Archi-buzzé et multi-primé (le grand prix accordé ces derniers jours par le jury de Gerardmer est venu continuer une longue série de récompenses), Morse intéresse sur le principe, impressionne parfois, ennuie finalement. Comme Twilight le mois dernier, le film, suédois, est adapté d’un best-seller, et comme lui il se propose de prendre les détours du cinéma de vampires pour conter un récit d’apprentissage. La comparaison s’arrête là : à la fraîcheur teenage de Twilight, il oppose une austérité toute scandinave, contre son approximation charmante et sucrée il fait valoir un sérieux papal et une voyante prétention à l’art. Un marmot souffreteux et planqué sous une blondeur très Le Village des damnés y fait la rencontre nocturne d’une gamine du même âge, fraîchement débarquée dans son HLM. D’ordinaire tête de turc de sa classe, l’angelot reprend du poil de la tête à mesure qu’il se lie à la petite et tandis qu’alentour, les voisins tombent comme des mouches, égorgés vifs. La gamine, comprend-on assez vite, est un vampire.

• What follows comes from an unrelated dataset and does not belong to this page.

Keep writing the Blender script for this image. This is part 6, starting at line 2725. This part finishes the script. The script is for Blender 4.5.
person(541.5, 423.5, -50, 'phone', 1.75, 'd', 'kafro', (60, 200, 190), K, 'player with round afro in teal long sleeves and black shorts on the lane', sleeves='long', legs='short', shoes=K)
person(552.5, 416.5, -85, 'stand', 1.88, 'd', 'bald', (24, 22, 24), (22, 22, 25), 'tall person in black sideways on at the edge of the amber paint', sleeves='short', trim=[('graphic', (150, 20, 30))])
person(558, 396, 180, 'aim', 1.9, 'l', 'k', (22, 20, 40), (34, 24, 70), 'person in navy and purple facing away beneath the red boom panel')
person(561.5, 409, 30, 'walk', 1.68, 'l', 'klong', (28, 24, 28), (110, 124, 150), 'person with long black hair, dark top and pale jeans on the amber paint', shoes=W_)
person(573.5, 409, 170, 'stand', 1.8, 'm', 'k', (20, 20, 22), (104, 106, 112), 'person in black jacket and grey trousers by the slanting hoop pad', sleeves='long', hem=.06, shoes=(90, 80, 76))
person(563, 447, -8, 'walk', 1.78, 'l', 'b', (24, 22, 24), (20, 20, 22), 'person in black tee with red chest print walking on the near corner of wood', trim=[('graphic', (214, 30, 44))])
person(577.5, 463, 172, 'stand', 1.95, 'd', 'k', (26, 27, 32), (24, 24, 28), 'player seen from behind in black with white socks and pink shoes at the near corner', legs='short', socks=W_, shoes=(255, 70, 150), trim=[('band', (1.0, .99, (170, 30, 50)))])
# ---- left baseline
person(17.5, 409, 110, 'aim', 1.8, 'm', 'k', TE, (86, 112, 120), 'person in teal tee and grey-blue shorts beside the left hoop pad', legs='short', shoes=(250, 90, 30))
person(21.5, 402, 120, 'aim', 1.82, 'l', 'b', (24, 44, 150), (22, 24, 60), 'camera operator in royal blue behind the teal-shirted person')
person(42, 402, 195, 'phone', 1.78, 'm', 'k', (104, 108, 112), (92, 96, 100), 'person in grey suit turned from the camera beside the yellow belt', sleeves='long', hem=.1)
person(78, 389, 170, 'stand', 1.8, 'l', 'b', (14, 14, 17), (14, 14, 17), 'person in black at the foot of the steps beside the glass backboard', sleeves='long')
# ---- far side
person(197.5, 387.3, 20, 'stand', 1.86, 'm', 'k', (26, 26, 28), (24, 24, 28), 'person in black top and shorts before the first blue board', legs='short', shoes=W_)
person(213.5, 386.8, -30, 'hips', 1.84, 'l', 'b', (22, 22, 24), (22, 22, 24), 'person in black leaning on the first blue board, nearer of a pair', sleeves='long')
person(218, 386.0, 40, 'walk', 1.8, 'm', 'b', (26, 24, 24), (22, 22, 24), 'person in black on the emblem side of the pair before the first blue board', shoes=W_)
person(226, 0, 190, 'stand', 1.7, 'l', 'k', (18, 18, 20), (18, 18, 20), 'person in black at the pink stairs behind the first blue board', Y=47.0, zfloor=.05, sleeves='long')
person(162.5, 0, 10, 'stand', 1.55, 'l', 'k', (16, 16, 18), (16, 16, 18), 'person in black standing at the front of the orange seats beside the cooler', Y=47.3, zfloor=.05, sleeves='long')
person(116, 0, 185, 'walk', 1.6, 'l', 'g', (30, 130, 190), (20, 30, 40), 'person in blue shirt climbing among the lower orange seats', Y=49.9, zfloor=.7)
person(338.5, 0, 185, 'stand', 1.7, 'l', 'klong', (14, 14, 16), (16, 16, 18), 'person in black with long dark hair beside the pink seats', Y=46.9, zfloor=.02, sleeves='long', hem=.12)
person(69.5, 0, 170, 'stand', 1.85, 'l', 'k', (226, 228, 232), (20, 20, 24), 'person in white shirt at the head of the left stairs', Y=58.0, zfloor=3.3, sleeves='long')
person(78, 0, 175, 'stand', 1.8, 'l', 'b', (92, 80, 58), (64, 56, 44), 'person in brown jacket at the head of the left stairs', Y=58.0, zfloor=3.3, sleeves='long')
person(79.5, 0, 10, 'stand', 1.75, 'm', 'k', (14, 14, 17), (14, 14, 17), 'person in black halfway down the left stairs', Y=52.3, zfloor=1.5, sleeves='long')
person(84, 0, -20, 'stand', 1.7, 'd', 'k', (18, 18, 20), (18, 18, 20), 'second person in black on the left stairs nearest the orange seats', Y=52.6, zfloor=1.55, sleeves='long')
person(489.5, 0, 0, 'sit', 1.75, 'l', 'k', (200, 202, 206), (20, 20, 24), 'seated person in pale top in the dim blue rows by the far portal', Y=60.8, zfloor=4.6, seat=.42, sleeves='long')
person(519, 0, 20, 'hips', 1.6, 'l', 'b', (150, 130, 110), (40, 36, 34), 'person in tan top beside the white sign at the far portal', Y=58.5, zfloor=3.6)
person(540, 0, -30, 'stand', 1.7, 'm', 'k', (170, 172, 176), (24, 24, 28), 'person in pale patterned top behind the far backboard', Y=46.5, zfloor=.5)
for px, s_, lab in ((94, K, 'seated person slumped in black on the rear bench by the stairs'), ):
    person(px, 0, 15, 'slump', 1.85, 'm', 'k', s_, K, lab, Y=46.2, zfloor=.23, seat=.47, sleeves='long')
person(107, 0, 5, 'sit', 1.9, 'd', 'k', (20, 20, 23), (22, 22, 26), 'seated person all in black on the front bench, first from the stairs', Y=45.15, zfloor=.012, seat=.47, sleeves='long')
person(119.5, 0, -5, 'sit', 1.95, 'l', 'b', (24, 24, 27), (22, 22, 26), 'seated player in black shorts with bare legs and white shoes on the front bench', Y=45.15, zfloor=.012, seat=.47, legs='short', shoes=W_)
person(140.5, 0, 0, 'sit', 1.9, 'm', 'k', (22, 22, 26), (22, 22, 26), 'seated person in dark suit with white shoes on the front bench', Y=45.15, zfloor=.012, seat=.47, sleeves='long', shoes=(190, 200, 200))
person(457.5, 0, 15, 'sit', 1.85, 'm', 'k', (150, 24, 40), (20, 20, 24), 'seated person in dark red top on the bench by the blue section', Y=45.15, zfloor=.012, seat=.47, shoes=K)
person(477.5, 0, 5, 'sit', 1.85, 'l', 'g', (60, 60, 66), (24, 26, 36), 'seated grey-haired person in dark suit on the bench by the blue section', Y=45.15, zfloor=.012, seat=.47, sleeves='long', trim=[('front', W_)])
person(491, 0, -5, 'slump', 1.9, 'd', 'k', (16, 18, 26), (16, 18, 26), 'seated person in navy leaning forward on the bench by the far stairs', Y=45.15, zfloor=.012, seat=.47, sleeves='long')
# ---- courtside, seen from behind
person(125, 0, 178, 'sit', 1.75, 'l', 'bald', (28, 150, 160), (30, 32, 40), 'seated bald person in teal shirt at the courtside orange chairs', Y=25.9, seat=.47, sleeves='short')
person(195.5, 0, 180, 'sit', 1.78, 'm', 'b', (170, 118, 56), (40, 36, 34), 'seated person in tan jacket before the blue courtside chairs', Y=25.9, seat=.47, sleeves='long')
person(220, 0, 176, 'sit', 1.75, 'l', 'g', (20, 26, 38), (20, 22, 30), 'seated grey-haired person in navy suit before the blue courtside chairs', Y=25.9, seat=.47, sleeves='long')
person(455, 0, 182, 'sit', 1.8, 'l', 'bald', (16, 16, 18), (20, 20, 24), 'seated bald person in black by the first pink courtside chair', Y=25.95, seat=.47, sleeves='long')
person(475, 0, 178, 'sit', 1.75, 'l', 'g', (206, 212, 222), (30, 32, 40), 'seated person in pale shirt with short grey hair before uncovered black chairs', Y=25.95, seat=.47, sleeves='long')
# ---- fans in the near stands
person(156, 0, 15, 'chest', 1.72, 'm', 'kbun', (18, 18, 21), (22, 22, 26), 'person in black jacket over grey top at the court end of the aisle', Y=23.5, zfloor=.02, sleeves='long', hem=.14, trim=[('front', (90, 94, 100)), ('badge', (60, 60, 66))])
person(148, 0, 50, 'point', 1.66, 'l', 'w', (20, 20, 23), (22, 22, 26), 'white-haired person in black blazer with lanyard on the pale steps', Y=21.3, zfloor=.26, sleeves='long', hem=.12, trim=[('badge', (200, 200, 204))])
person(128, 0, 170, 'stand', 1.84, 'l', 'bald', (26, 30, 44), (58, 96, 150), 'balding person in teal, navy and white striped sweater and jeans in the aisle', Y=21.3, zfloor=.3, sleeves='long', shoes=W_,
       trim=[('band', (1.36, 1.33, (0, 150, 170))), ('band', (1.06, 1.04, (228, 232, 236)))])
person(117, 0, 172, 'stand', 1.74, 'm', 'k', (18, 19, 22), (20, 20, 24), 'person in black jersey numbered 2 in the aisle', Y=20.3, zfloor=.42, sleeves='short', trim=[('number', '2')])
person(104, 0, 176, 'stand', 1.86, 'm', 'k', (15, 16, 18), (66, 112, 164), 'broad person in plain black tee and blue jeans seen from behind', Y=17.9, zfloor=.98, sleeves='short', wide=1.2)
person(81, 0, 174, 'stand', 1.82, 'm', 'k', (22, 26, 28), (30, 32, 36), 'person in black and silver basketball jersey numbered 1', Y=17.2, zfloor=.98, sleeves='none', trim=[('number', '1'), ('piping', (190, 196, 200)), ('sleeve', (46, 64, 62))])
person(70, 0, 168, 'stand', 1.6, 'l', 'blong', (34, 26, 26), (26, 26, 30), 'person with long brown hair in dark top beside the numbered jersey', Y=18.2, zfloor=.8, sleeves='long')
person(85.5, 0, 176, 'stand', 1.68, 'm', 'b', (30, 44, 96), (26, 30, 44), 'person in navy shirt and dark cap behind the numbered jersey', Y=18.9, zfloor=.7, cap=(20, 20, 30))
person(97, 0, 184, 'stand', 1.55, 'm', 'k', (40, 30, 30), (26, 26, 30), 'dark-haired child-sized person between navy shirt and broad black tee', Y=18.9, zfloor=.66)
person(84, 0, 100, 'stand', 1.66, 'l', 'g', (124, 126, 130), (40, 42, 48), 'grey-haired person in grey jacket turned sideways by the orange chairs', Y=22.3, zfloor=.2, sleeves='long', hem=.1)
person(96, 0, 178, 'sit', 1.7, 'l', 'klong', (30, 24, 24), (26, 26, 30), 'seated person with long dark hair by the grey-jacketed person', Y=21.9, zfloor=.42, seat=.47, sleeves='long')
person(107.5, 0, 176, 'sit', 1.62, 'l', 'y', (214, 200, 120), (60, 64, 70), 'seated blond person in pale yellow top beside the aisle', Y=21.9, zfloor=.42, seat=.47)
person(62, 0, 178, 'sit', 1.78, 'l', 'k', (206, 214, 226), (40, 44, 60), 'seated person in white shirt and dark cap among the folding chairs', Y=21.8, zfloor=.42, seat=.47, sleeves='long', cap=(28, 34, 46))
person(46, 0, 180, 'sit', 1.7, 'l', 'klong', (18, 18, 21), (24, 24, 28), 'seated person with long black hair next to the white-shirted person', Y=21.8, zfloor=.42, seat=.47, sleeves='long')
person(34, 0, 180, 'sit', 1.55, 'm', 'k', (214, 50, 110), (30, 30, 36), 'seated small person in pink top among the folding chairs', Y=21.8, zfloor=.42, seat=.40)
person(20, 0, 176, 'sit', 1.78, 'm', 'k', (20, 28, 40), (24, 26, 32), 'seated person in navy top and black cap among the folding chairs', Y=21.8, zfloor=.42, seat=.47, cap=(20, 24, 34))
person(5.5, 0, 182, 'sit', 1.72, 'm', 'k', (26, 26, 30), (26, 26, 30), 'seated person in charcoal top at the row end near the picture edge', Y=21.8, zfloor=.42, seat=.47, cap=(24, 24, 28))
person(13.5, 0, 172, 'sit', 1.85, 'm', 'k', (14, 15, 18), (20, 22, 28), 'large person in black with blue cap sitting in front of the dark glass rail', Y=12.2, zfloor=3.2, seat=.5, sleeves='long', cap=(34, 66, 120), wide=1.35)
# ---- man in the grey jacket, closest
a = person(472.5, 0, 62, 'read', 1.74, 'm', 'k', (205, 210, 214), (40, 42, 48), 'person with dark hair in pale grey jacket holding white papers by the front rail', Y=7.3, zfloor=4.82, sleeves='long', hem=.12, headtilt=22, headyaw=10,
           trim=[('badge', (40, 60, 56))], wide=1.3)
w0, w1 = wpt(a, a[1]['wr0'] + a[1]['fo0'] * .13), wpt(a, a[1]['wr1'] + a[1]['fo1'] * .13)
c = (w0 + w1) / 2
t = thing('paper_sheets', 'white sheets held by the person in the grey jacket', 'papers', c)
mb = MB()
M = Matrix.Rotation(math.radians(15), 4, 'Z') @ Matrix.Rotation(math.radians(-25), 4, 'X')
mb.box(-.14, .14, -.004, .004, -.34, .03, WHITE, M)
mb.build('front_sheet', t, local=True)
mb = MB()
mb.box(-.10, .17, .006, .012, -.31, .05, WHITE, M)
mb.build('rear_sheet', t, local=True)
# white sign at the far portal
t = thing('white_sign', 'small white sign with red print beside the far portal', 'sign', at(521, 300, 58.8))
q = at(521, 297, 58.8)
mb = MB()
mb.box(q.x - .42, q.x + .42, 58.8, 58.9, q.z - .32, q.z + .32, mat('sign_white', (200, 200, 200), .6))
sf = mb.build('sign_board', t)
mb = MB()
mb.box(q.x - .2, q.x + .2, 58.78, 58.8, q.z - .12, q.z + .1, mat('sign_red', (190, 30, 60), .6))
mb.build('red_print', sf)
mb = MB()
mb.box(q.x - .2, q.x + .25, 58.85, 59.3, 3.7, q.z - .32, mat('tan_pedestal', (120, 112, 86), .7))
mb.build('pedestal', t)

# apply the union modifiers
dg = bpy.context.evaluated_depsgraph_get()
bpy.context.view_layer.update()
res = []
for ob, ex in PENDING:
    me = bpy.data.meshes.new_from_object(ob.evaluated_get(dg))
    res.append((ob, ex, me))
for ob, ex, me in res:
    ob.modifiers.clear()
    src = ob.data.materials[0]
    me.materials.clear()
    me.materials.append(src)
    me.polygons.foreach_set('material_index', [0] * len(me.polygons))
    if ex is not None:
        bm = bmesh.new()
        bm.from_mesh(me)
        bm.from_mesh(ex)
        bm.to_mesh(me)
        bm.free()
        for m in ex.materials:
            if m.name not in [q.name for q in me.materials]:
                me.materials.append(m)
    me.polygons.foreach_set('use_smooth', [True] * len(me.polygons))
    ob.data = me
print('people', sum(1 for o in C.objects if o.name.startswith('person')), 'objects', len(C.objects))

Outre la facture, il y a, dans le récit, quelque chose qui tient Morse à mille lieues de son faux cousin d’Amérique. Twilight avait l’Autre pour horizon (c’était d’abord un film sur la rencontre, comment elle est possible, quels sacrifices elle implique) ; Morse, à l’inverse, se présente clos dans le circuit du Même. C’est une piste qui, d’ailleurs, n’est pas inintéressante : il n’est pas interdit de voir dans la vampirette une pure projection de l’esprit du mouflet, une sorte d’acting out, de pulsion agressive par quoi il s’autorise à grandir. Le problème est que c’est une clôture qui contamine la forme du film, qui a vite fait d’asphyxier, sous un fatiguant coulis de maîtrise (pas un plan qui ne soit archi-ciselé), l’intérêt qu’il parvient à susciter ici où là. D’où cette désagréable impression, malgré l’efficacité solitaire de certaines scènes, que les personnages, le récit, sont comme en trop dans ces images pétrifiées dans le glacis de la mise en scène. On se lasse vite, alors, de cette prétention à l’étrangeté poétique (on ne s’étonnera pas que le dernier plan renvoie au Martin de Romero) qui fige tout et ne capte rien, rien qu’un chapelet de jolis plans mort-nés.